Edmonton Oilers Should Trade Top Pick: 2015 NHL Draft

Connor McDavid top pick for edmonton oilers 2015 nhl draft

Connor McDavid top pick for edmonton oilers 2015 nhl draft

The 2015 NHL Draft, a two-day event, is scheduled for late this month from Sunrise, Florida, a city in the metro Miami area. The Edmonton Oilers hold first pick and it is considered a foregone conclusion that they will use that pick to select Connor McDavid. Suggesting anything otherwise may be considered tantamount to idiocy by many however I’m of the opinion that Edmonton should trade their right to select first for several proven players at the NHL level. Conversely, should the Oilers draft McDavid as expected then I think they should trade him for a cast of other proven talents.

Why should Edmonton do this? One simple proverb explains my opinion: you shouldn’t put all of your eggs in one basket.

McDavid is considered a generational talent, a player that comes along only once every ten to twenty years. He’s already been compared to Sidney Crosby and Wayne Gretzky following an incredibly impressive junior career with the Erie Otters in the Ontario Hockey League.

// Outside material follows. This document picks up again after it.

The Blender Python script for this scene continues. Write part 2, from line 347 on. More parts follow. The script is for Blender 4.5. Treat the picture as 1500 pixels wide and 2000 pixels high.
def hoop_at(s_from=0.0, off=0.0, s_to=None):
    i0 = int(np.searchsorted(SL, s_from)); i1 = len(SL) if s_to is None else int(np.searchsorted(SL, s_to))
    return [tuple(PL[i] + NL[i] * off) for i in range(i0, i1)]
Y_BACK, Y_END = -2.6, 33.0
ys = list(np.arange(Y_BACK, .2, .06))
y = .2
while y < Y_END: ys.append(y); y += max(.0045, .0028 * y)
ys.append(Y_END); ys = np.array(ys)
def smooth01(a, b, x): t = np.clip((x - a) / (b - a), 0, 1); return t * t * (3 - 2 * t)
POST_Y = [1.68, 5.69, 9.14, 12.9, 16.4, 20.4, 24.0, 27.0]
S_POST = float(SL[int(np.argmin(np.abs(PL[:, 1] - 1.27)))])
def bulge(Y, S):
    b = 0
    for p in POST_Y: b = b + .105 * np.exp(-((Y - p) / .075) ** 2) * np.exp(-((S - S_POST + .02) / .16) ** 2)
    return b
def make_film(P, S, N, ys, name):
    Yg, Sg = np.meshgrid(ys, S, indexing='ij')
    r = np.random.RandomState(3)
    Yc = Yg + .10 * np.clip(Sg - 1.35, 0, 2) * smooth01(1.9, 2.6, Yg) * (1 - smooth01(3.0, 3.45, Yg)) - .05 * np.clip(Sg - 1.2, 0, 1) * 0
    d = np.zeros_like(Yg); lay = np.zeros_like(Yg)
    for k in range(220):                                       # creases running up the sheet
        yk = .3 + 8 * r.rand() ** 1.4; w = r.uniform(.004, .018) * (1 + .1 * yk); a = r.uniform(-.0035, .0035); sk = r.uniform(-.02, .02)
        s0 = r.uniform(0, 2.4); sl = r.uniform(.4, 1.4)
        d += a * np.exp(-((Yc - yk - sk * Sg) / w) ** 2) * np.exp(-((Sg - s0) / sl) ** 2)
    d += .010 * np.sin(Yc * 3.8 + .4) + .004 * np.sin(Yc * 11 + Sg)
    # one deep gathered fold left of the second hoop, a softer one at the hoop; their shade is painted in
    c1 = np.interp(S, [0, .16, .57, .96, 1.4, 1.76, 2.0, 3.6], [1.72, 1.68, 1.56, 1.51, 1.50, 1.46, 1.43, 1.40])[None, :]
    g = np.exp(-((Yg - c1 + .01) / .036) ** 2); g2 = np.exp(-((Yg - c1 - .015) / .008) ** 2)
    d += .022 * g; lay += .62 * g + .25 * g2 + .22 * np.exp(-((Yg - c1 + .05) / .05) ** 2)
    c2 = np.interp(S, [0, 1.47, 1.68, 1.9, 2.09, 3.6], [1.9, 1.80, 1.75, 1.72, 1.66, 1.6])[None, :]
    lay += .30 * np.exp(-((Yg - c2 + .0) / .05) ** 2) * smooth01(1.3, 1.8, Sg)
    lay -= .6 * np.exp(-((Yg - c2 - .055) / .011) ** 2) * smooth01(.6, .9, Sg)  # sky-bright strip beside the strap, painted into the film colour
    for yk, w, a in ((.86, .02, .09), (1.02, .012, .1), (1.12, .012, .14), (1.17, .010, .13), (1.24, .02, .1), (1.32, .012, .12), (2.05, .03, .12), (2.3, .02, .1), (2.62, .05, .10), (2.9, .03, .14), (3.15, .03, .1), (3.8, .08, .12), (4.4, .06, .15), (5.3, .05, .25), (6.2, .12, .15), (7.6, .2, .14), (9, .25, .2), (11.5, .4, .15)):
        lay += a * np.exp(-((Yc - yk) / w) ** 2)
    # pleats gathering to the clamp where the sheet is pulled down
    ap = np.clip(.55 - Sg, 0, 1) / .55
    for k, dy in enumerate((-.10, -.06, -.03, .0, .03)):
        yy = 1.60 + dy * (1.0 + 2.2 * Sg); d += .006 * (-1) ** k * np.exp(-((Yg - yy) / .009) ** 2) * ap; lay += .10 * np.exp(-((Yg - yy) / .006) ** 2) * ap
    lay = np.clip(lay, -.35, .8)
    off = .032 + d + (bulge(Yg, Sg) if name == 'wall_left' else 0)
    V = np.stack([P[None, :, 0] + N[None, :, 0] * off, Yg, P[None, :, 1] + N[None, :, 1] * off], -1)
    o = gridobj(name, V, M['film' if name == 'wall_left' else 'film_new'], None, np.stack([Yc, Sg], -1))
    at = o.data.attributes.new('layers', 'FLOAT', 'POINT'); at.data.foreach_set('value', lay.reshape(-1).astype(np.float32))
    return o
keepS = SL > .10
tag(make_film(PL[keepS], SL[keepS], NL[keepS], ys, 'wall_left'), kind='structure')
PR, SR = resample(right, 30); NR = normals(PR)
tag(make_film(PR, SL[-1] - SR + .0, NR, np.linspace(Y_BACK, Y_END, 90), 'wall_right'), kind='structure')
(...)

However before Edmonton select McDavid, I think they should review some very relevant history: namely I think Edmonton should look back at the 1991 NHL Draft and the events that followed.

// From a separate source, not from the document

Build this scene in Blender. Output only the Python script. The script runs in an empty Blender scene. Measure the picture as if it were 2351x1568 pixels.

For those too young to remember, in 1991 Eric Lindros was considered a major talent. Looking back, he was not a so-called “generational talent” as Jaromir Jagr was selected in the 1990 draft, a player who ended up proving more on the ice than Lindross did. But therein lays part of the point that I want to make: there was ample hype surrounding Lindros and yet things did not go as well for the team that got him as they did for the team that traded him.

It’s this point that I think the Edmonton Oilers should consider.

Lindros was drafted first overall by the Quebec Nordiques, a franchise that would soon relocate to Denver to become the Colorado Avalanche. The Nordiques selected Lindros despite the fact that the English-speaking Canadian had previously announced that he would not play in Quebec City. Eventually the Nordiques traded Lindros and this is what they got in return:

Peter Forsberg
Steve Duschene
Kerry Huffman
Mike Ricci
Ron Hextall
Chris Simon
Philadelphia¡¯s first-round picks in both 1993 and 1994
$15 million in cash

Forsberg, the best player in the group mentioned above, is now in the Hall of Fame and, without looking further, the Nordiques/Avalanche won the trade just because they got the Swede. However Mike Ricci also enjoyed a respectable career which included five full seasons of play for Quebec/Colorado.

Looking further, with the 1993 draft pick Quebec took Jocelyn Thibault, a player who was a part of the trade that brought Patrick Roy to Colorado. Furthermore, the $15,000,000 that the Nordiques/Avs franchise received was useful for a lot more than just office equipment. Back in 1991, $15,000,000 could get you Wayne Gretzky for five years, Mario Lemieux for seven, or Brett Hull until he was old.

The Avs, with a nucleus that included Forsberg and Roy, won both the 1996 Stanley Cup and the 2001 Stanley Cup.

Philadelphia didn’t exactly miss out on success with Lindros as the Flyers made the 1997 Stanley Cup Finals. However they also got swept in those finals and Lindros acquired a reputation as being a little bit of a pain during his time in Philly. Furthermore the Canadian had trouble with concussions during his career that ended up limited his offensive totals. In fact they hurt his career totals such that he is not currently in the Hockey Hall of Fame despite being eligible (he should already be in).

In short, the Nordiques/Avs were far better off for trading a major talent than the team that received that talent. It’s worth pointing out that they only succeeded by accident as it was Lindros’ snubbery of Quebec that caused the trade but lessons can still be learned.

Who and what can the Edmonton Oilers get by trading their rights to select Connor McDavid? Or who and what can Edmonton get if they trade McDavid after drafting him?

Without getting into hypothetical trades, my guess is that the Oilers can end up with a lineup loaded with solid players and a future hall of famer. Making that move would probably land Edmonton in a better position for success in the years ahead than putting all of their proverbial eggs in the proverbial basket does.

But at this point, suggesting that the Oilers should not draft McDavid will draw you some raised eyebrows. In fairness, things could definitely work out for the Oilers with McDavid in their lineup however I still think the best mathematical move is to load up with depth.

When you bank on just one player you risk losing all to bad knees, a bad back, or (knock-on-wood) concussions. Lindros was affected by the latter and Sidney Crosby has been too, another former No. 1 pick.

With depth, you have talented players night-in night-out, even when a key player misses time. The Oilers should pursue this scenario while letting another franchise sink or swim with the OHL standout.